In considering the Pope’s plea, Schall recalls the works of Russian author Alexander Solzhenitzyn:

One of the most memorable passages in my reading of Alexander Solzhenitzyn during the worst of the Communist era was his description of what was printed in mimeographed samizdat papers. These papers were hastily written, dangerously distributed accounts of a myriad of individual incidents that actually happened every day in the police state that was the Soviet Union.

Solzhenitsyn recognized that torture and police tactics could terrify people into “forgetting” or lying about what they saw.
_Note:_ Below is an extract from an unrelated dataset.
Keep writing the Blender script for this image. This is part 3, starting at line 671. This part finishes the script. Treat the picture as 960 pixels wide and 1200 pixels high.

So if a certain family or individual was rounded up and taken to prison, there would be no record of this event unless someone carefully, with attention to time, place, and circumstances, recorded exactly what happened. The witness became the only person who could state what really happened. It might be dangerous to tell this truth. But our knowledge of what happened depended upon this testimony.

No doubt the same point can be made of the abortion killings and for the same reason. These killed human beings are demographically needed today. But they are not even acknowledged to have existed to be needed (James V. Schall, The Regensburg Lecture , South Bend, Indiana, St. Augustine Press, 2007, pp 85-86, 127).

So when the question arises whether those in the pro-life vineyard do any good with their prayers and their work on the sidewalks in front of the blood soaked abortion mills, think about what happens on those sidewalks. We go “on record” by our presence in front of those places of evil. We appropriately call our collective presence a “prayer vigil.” But it is a “truth vigil” as well.

We testify to the abortionists, to the mothers and fathers seeking the death of their innocent children, to those driving by in front of the abortuary, and, indeed, to all or our fellow human beings that humanity itself is at stake here. No culture can continue to engage in the mass murder of such a large part of its population, especially its demographic future, and survive, either physically or morally. This is not some History Channel documentary on Hitler’s death camps, Stalin’s gulags, or Pol Pot’s killing fields. This violent and unreasonable dehumanization of a part of the human community exists here and now, at Planned Parenthood’s abortuary in this city and at abortuaries around this country and the world!

Witnessing to the truth, in season and out as St. Paul says, is never easy, especially when that truth is officially rejected. But make no mistake, the pro-life witness to life is watched and observed by others. The abortionists watch, hoping that we will lose our nerve and resolve. But others watch too, hoping that we stay the course and fight the good fight.

Finally, our pro-life witness is in the service of reason, and therefore the service of God Himself because as the Holy Father told the world at Regensburg our God is Logos itself, and He has made all human beings in His image and likeness. Abortion is irrational because it contradicts nature and the Divine Plan, and it is therefore immoral. As Pope Benedict said at the end of his lecture: “Not to act reasonably, not to act with logos, is contrary to the nature of God.”